Well, what they've done so far doesn't inspire confidence that Gillick's regime will be any different than Ed Wade's. Let's hope small sample size is the culprit (while we hold back our real doubts that much of this new talent lacks, well, talent).

Here's what the pitchers have given us:

Tom Gordon 5.2 1.59 1.06 7/3
Arthur Rhodes 4.0 2.25 1.75 4/3
Ryan Franklin 7.0 5.14 1.29 2/4
Julio Santana 5.0 10.80 1.60 2/3

And the hitters:

Aaron Rowand 46 0.326 0.380 0.500
Abraham Nunez 16 0.188 0.188 0.250
Sal Fasano 14 0.071 0.133 0.286
David Dellucci 11 0.091 0.091 0.182
Alex Gonzalez 8 0.000 0.000 0.000

It was conventional wisdom among intelligent Phillies fans that Ed Wade did a pretty good job at assembling top-notch starting talent but had lots of trouble filling in the missing pieces around the edges. OK, "lots of trouble" is generous; he sucked at it.

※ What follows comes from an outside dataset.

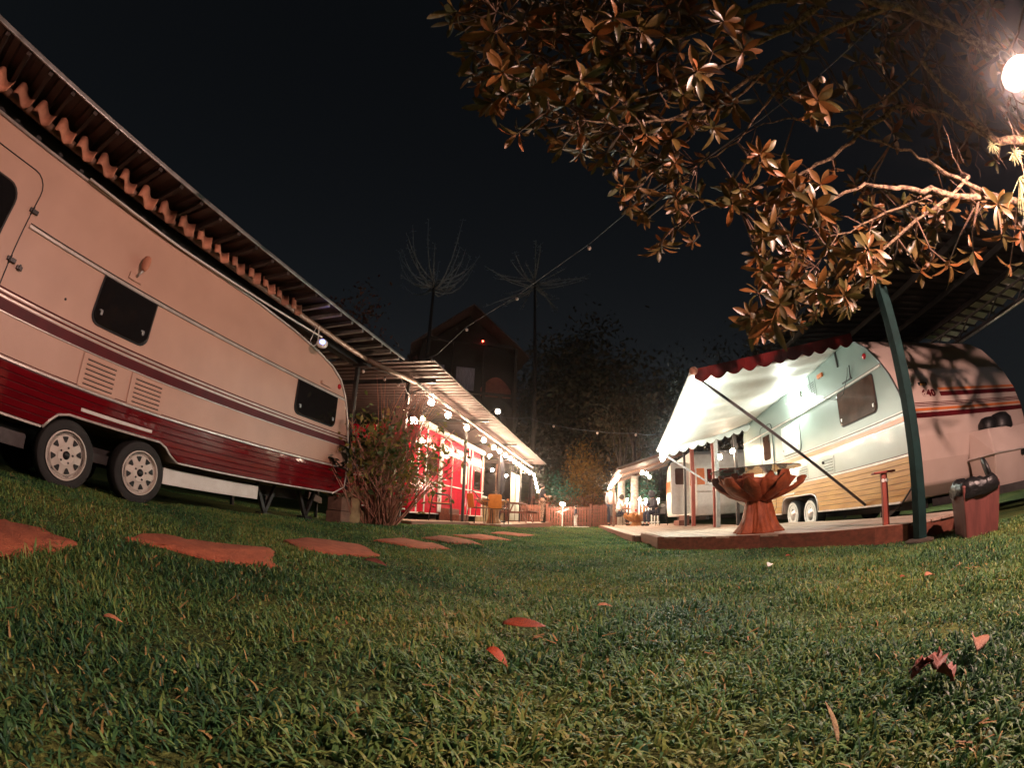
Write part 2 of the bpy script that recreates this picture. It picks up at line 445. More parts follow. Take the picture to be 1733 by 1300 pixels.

The above charts make me worry that Gillick has the same problem. Gordon, Rhodes, and Rowand, key parts to the 2006 Phillies, have been quite good so far. However, the complementary parts to the starters and frontline relievers have been dreadful: Nunez has lived down to his career numbers; Fasano has been bewilderingly bad at the plate and hasn't shown much in CERA to make up for it; Dellucci and Gonzalez have had limited playing time but have stunk in their few at-bats; Franklin impressed in his first few outings but then was terrible in losing one game and then almost blowing another in Atlanta; and Santana has played the part of early-2005 Tim Worrell quite well.

Championship teams have great frontline talent, but they also have a good supporting cast. Early season play indicates that Gillick has supplemented the former but so far, like his predecessor, blown the latter.